- Brief -
Leave out the pictures; transcribe all else exactly.

-- START --

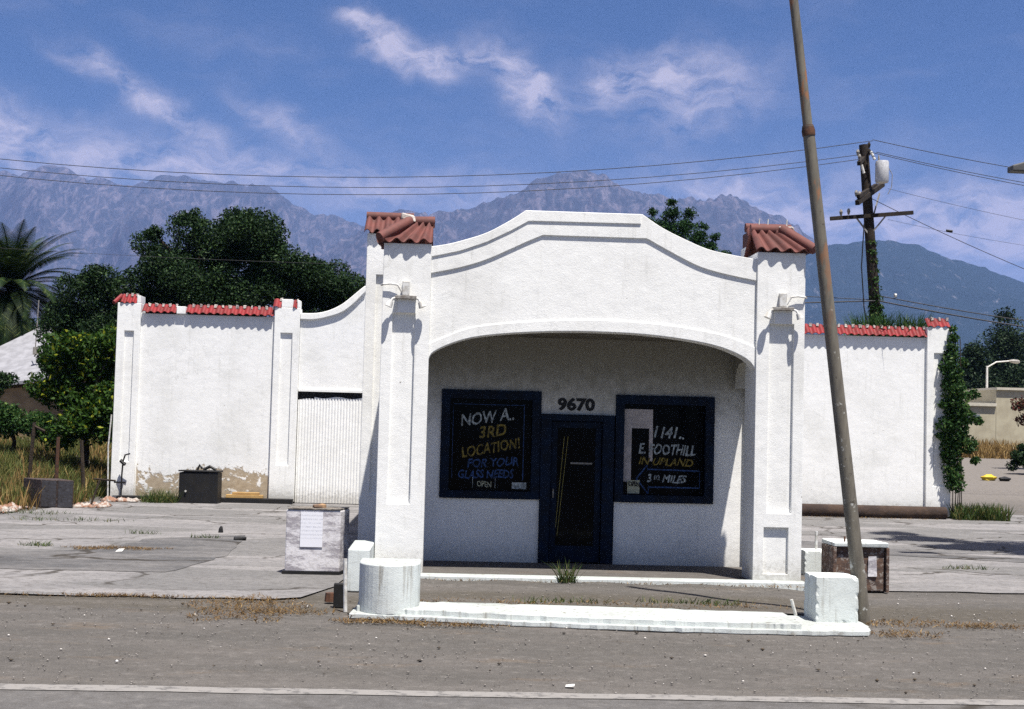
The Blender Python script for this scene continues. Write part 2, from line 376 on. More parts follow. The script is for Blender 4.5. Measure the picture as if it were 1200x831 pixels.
def leaf(name, c1, c2, c3=None, f3=.9, tr=.25, rough=.55):
    m, g = new_mat(name); isl = g.t.nodes.new('ShaderNodeNewGeometry').outputs['Random Per Island']
    c = g.mix(isl, c1, c2)
    c = g.mix(g.m('MULTIPLY', g.mr(g.noise(g.pos, .7, 3), .4, .65), .5), c, tuple(x*.6 for x in c1))
    if c3: c = g.mix(g.m('GREATER_THAN', isl, f3), c, c3)
    g.put(g.bsdf.inputs['Base Color'], c); g.bsdf.inputs['Roughness'].default_value = rough; g.bsdf.inputs['Specular IOR Level'].default_value = .1
    tb = g.n('ShaderNodeBsdfTranslucent'); g.put(tb.inputs[0], c)
    mx = g.n('ShaderNodeMixShader'); mx.inputs[0].default_value = tr
    g.t.links.new(g.bsdf.outputs[0], mx.inputs[1]); g.t.links.new(tb.outputs[0], mx.inputs[2]); g.t.links.new(mx.outputs[0], g.out.inputs[0])
    return m
M_LDARK = leaf('dark_tree_leaves', (.009, .024, .008), (.022, .045, .014), (.045, .08, .026), .88, .12)
M_LMID = leaf('back_tree_leaves', (.015, .042, .014), (.03, .07, .02), (.05, .10, .03), .9, .2)
M_LCIT = leaf('citrus_leaves', (.022, .055, .010), (.05, .10, .015), (.22, .24, .02), .90, .3)
M_LVINE = leaf('vine_leaves', (.020, .055, .014), (.045, .095, .025), (.10, .15, .04), .88, .25)
M_LRED = leaf('red_leaves', (.07, .018, .015), (.11, .03, .02), (.05, .05, .02), .8, .25)
M_LHAZ = leaf('far_tree_leaves', (.014, .030, .014), (.026, .045, .02), None, .9, .1)
M_PALM = leaf('palm_leaves', (.010, .024, .008), (.026, .048, .014), (.06, .08, .022), .88, .12)
M_PALMD = leaf('dead_palm_leaves', (.07, .04, .016), (.04, .026, .012), None, .9, .2)
M_GRASSD = leaf('dry_grass', (.26, .17, .065), (.16, .10, .04), (.34, .24, .10), .8, .3)
M_GRASSG = leaf('weed_green', (.045, .080, .022), (.085, .11, .035), (.15, .13, .05), .8, .3)
M_GRASSX = leaf('bank_weeds', (.10, .13, .035), (.24, .18, .07), (.07, .10, .03), .72, .3)
M_BARK = simple('bark', (.045, .032, .022), (.025, .018, .013), 9, .95, .6, 30, .03)
M_ROOFG = simple('grey_shingle', (.27, .27, .29), (.20, .20, .215), 3, .9, .3, 22, .02)
M_TAN = simple('tan_boards', (.30, .22, .13), (.22, .16, .10), 3, .9)
M_CREAM = simple('cream_stucco', (.44, .40, .29), (.36, .32, .23), 1.5, .9, .2, 30)
M_ROCK = simple('rubble_stone', (.22, .12, .08), (.34, .31, .28), 5, .95, .4, 20, .02, contrast=(.45, .55))

# ---------------------------------------------------------------- terrain and paving
def smooth01(t): t = np.clip(t, 0, 1); return t*t*(3-2*t)
def terr(x, y):
    x = np.asarray(x, float); y = np.asarray(y, float)
    z = .027*np.clip(y-38, 0, 62)+.030*np.clip(y-100, 0, 4500)
    z = z+smooth01((-x-8.3)/2.5)*smooth01((y-30)/14)*.75
    z = z+np.where(y < 30, 0, 1)*.04*np.sin(x*1.1)*np.sin(y*.9)*smooth01((-x-8.5)/2)
    return z
def grid_sheet(name, xs, ys, zf, mat, kind='structure', loc=(0, 0, 0)):
    X, Y = np.meshgrid(xs, ys); Z = zf(X, Y); V = np.stack([X, Y, Z], -1).reshape(-1, 3); nx = len(xs)
    i, j = np.meshgrid(np.arange(nx-1), np.arange(len(ys)-1)); a = (j*nx+i).ravel()
    o = raw_mesh(name, V, np.stack([a, a+1, a+nx+1, a+nx], -1), mat, None, loc); o.data.shade_smooth(); return tag(o, kind=kind)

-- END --

- Output -
The Blender Python script for this scene continues. Write part 2, from line 376 on. More parts follow. The script is for Blender 4.5. Measure the picture as if it were 1200x831 pixels.
def leaf(name, c1, c2, c3=None, f3=.9, tr=.25, rough=.55):
    m, g = new_mat(name); isl = g.t.nodes.new('ShaderNodeNewGeometry').outputs['Random Per Island']
    c = g.mix(isl, c1, c2)
    c = g.mix(g.m('MULTIPLY', g.mr(g.noise(g.pos, .7, 3), .4, .65), .5), c, tuple(x*.6 for x in c1))
    if c3: c = g.mix(g.m('GREATER_THAN', isl, f3), c, c3)
    g.put(g.bsdf.inputs['Base Color'], c); g.bsdf.inputs['Roughness'].default_value = rough; g.bsdf.inputs['Specular IOR Level'].default_value = .1
    tb = g.n('ShaderNodeBsdfTranslucent'); g.put(tb.inputs[0], c)
    mx = g.n('ShaderNodeMixShader'); mx.inputs[0].default_value = tr
    g.t.links.new(g.bsdf.outputs[0], mx.inputs[1]); g.t.links.new(tb.outputs[0], mx.inputs[2]); g.t.links.new(mx.outputs[0], g.out.inputs[0])
    return m
M_LDARK = leaf('dark_tree_leaves', (.009, .024, .008), (.022, .045, .014), (.045, .08, .026), .88, .12)
M_LMID = leaf('back_tree_leaves', (.015, .042, .014), (.03, .07, .02), (.05, .10, .03), .9, .2)
M_LCIT = leaf('citrus_leaves', (.022, .055, .010), (.05, .10, .015), (.22, .24, .02), .90, .3)
M_LVINE = leaf('vine_leaves', (.020, .055, .014), (.045, .095, .025), (.10, .15, .04), .88, .25)
M_LRED = leaf('red_leaves', (.07, .018, .015), (.11, .03, .02), (.05, .05, .02), .8, .25)
M_LHAZ = leaf('far_tree_leaves', (.014, .030, .014), (.026, .045, .02), None, .9, .1)
M_PALM = leaf('palm_leaves', (.010, .024, .008), (.026, .048, .014), (.06, .08, .022), .88, .12)
M_PALMD = leaf('dead_palm_leaves', (.07, .04, .016), (.04, .026, .012), None, .9, .2)
M_GRASSD = leaf('dry_grass', (.26, .17, .065), (.16, .10, .04), (.34, .24, .10), .8, .3)
M_GRASSG = leaf('weed_green', (.045, .080, .022), (.085, .11, .035), (.15, .13, .05), .8, .3)
M_GRASSX = leaf('bank_weeds', (.10, .13, .035), (.24, .18, .07), (.07, .10, .03), .72, .3)
M_BARK = simple('bark', (.045, .032, .022), (.025, .018, .013), 9, .95, .6, 30, .03)
M_ROOFG = simple('grey_shingle', (.27, .27, .29), (.20, .20, .215), 3, .9, .3, 22, .02)
M_TAN = simple('tan_boards', (.30, .22, .13), (.22, .16, .10), 3, .9)
M_CREAM = simple('cream_stucco', (.44, .40, .29), (.36, .32, .23), 1.5, .9, .2, 30)
M_ROCK = simple('rubble_stone', (.22, .12, .08), (.34, .31, .28), 5, .95, .4, 20, .02, contrast=(.45, .55))

# ---------------------------------------------------------------- terrain and paving
def smooth01(t): t = np.clip(t, 0, 1); return t*t*(3-2*t)
def terr(x, y):
    x = np.asarray(x, float); y = np.asarray(y, float)
    z = .027*np.clip(y-38, 0, 62)+.030*np.clip(y-100, 0, 4500)
    z = z+smooth01((-x-8.3)/2.5)*smooth01((y-30)/14)*.75
    z = z+np.where(y < 30, 0, 1)*.04*np.sin(x*1.1)*np.sin(y*.9)*smooth01((-x-8.5)/2)
    return z
def grid_sheet(name, xs, ys, zf, mat, kind='structure', loc=(0, 0, 0)):
    X, Y = np.meshgrid(xs, ys); Z = zf(X, Y); V = np.stack([X, Y, Z], -1).reshape(-1, 3); nx = len(xs)
    i, j = np.meshgrid(np.arange(nx-1), np.arange(len(ys)-1)); a = (j*nx+i).ravel()
    o = raw_mesh(name, V, np.stack([a, a+1, a+nx+1, a+nx], -1), mat, None, loc); o.data.shade_smooth(); return tag(o, kind=kind)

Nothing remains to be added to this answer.